A superb story told in elegant prose, the first half of The Doubter's Almanac is the story of Milo Andret, who grows up in the 1950s in Michigan. He’s a loner and average student, although he always knows exactly where he is on the plane of the earth, an ability that will purportedly serve him well in the field of topology (geometric properties and spatial relations). He is confused by the domain of human relations, and can “neither predict nor understand the behavior of others”, so he concludes that he’s “entirely alone in the world.” This axiom shapes his whole life. After working as a car mechanic, he eventually ends up in grad. school at Berkeley. He meets a girl named Cle, and with her discovers sex, alcohol, and LSD. Milo is old for a mathematician (they allegedly do their best work prior to age 40), and the sex, drugs, and alcohol seem to allay his fears and frustrations. Milo does go on to solve the fictional Malosz conjecture, win the Fields Medal (the Nobel Prize equivalent in mathematics), and become a professor at Princeton University.
There is an interesting incident in Milo's childhood that figures repeatedly in the story. When he is roaming the forests where he can always place himself, he finds a blown-down tree. Working by himself for weeks, he carves the stump into a 25-foot-long continuous, seamless wooden chain. It’s a beautiful thing, described so well by the author that I could easily picture it and want to possess one just like it. Milo does not readily share the chain with others, but it's a project closely linked to his future work and an interesting symbol.
The second part of the book is narrated by Milo’s son Hans, who chronicles exactly how horrible a person Milo really is – a nasty, drunken womanizer who alternately curses and ignores his family and demeans his colleagues, all without shame or apology. He seems to believe that the “curse of his own genius” entitles him to behave this way, but there will be a high price to pay. He has become a nowhere dense set – a set whose closure has empty interior. This second part also describes the ongoing struggle between Milo and his son. Milo insists that Hans has inherited the mathematical gift and seeing what this has done to his father and himself, Hans attempts to flee the curse in his own destructive ways. Hans must also warily watch his own children for signs of what he fears might befall them.

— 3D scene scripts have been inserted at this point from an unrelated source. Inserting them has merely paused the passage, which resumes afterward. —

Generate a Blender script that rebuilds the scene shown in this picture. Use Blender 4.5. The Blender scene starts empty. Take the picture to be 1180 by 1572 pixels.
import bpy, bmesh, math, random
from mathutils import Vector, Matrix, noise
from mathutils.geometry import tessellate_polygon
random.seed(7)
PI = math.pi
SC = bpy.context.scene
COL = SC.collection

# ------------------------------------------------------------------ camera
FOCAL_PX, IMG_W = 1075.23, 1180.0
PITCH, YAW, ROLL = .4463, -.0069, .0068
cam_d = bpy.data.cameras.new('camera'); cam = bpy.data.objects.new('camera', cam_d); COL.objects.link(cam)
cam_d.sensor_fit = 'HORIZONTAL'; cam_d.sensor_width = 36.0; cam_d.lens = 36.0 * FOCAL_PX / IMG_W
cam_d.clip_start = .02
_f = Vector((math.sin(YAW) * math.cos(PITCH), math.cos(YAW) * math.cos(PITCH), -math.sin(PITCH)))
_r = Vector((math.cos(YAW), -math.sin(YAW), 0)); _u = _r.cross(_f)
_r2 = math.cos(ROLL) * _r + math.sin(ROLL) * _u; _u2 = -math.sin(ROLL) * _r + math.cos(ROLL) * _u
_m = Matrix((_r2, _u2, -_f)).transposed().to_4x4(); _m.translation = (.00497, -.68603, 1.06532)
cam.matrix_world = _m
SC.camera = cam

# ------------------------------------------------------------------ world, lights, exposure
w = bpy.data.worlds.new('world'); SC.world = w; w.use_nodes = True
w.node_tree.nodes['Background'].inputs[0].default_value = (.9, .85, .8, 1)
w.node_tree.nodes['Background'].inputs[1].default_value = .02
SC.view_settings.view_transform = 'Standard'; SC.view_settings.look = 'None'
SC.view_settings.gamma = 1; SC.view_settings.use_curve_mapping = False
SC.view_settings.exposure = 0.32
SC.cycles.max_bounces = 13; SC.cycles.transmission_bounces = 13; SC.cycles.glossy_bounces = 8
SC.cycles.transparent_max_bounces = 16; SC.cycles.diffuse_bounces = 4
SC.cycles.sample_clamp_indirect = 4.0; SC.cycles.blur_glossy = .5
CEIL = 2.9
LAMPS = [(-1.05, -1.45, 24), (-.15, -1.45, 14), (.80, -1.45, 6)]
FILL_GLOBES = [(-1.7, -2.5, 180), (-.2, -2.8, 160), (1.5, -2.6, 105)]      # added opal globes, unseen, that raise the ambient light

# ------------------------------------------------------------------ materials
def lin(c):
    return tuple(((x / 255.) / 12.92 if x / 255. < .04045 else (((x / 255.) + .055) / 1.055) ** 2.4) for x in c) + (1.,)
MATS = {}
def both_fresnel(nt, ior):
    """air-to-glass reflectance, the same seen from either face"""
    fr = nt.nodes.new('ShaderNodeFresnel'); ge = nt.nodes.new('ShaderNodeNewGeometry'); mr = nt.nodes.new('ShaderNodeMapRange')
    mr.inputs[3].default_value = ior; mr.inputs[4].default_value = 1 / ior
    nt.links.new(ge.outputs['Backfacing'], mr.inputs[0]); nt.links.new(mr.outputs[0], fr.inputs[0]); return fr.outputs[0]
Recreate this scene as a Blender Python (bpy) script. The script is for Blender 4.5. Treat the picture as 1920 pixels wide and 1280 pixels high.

I was impressed with Canin's ability to write about number theory, submanifolds and differential equations, but always in a way that added to the story and was not distracting nor overwhelming to the reader. I loved his use of mathematical terms to describe ordinary things – “a mud-colored polytope of his mass shot glitteringly into the air”, “the twisted white catenary of the phone cord bridging the darkness from his desk”, “The cut edges of the glasses were projecting stellate tessellations across the mahogany.”
I'm not sure that I agree with the conjecture that genius (of any type) is a curse, but not being any sort of genius myself, I do wish I could have just a small taste. Not all people gifted with extraordinary ability repeatedly sabotage themselves as Milo and Hans do. I did wonder why Milo's family withstood his verbal and physical brutality, and then returned for more. I think Milo becomes utterly overwhelmed by the pressure to work, produce, and to achieve, in addition to the ever-present anxiety that whatever special mathematical gift he had been blessed with could just as easily disappear. There is also the more frightening realization that his supposed genius may not even be so. Knowledge can be a binary gift, something that the world needs and celebrates even as it ostracizes from the world those who possess it. This does not have to be mathematics; it can be any legacy, the qualities we inherit and, with any luck and wisdom, we can strive to improve upon.